Acara berlanjut ke sesi diskusi panel dengan enam pakar dan praktisi terkemuka di bidangnya sebagai pembicara yang dimoderatori oleh Dr. Fauziah Zen, ekonom senior dari Economic Research for ASEAN and East Asia (ERIA). Pembicara pertama adalah Nicolas Buchoud yang merupakan Presiden Cercle Grand Paris de L'Investissement Durable. Nicolas memberi penjelasan tentang isu perkotaan relevan dengan urbanisasi yang cepat dan kaitannya dengan konsep keberlanjutan serta mengenai isu regenerasi pembangunan perkotaan dan juga ibu kota baru akan dibahas dalam agenda G20 dan relevansinya dengan tiga pilar utama G20, yaitu terutama transisi energi, arsitektur kesehatan global, dan transformasi digital.
Selanjutnya adalah giliran Prof. John Black dari School of Civil and Environmental Engineering, University of New South Wales, Australia, yang mendiskusikan tentang pandangannya terhadap strategi para pemimpin G20 untuk memastikan kota-kota berkelanjutan dan berkontribusi pada tiga pilar G20 dan juga pada SDGs. Menurutnya, terdapat beberapa tindakan yang dapat dilakukan diantaranya memunculkan kolaborasi internasional untuk membentuk UN "Sustainable Cities Panel" terkait pendanaan, kemudian tiap negara dapat membentuk Komisi Kota Berkelanjutan Nasional untuk memantau kemajuan nasional pada hasil kebijakan berbasis bukti, dan setiap kota membentuk Komisi Berkelanjutan Perkotaan untuk memantau kemajuan kota atas target pilar SDG dan G20.
Pada sesinya, Raj Kannan selaku Executive Director Deloitte Consulting Indonesia, sebagai pembicara ketiga membahas mengenai konsep smart city yang sangat populer saat ini terkait persyaratan penting bagi pemimpin kota untuk menerapkan konsep tersebut. Selain itu, ia juga membagi pendapatnya atas bagaimana ia melihat peran teknologi digital untuk membentuk kota dan kawasan perkotaan menjadi lebih hijau dan adaptif terhadap perubahan iklim.

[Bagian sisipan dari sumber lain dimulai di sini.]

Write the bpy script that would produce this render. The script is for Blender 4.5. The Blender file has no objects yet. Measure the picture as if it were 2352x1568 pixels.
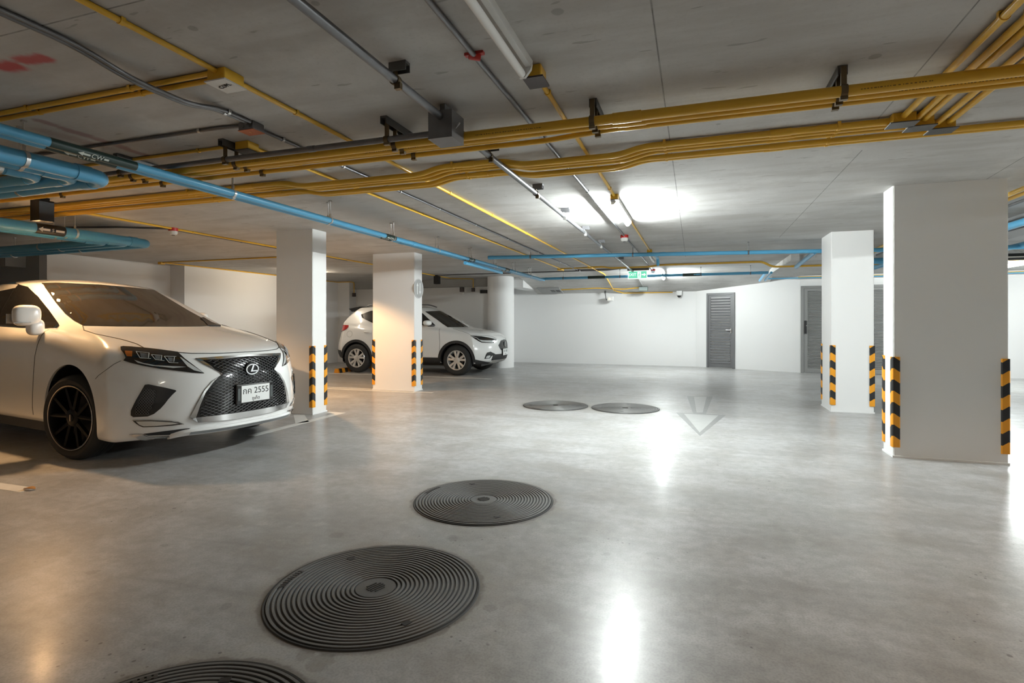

Di akhir ia menyimpulkan bahwa sangat penting untuk memiliki tujuan yang jelas tentang elemen smart city mana yang ingin dicapai sebelum perencana kota mencari ahli dan teknologi yang sesuai.
Sebagai pembicara keempat, Wang Wei selaku Direktur Perencanaan Induk dan Urbanisme, Ramboll Singapura, berdasarkan pandangan dan pengalamannya berbicara tentang tantangan utama yang dihadapi oleh pemerintah kota dan negara ketika mereka memutuskan untuk menerapkan peremajaan, pembangunan, dan pengembangan kota baru dan bagaimana mereka dapat mengurangi tantangan tersebut. Kemudian, ia mengelaborasikan tentang praktik pengembangan urban dengan prinsip 3R, yaitu restorative dengan memfasilitasi kesehatan dan kesejahteraan, lalu resilience berarti mampu memulihkan serta mempersiapkan guncangan di masa depan, dan regenerative dengan lebih mementingkan isu lingkungan.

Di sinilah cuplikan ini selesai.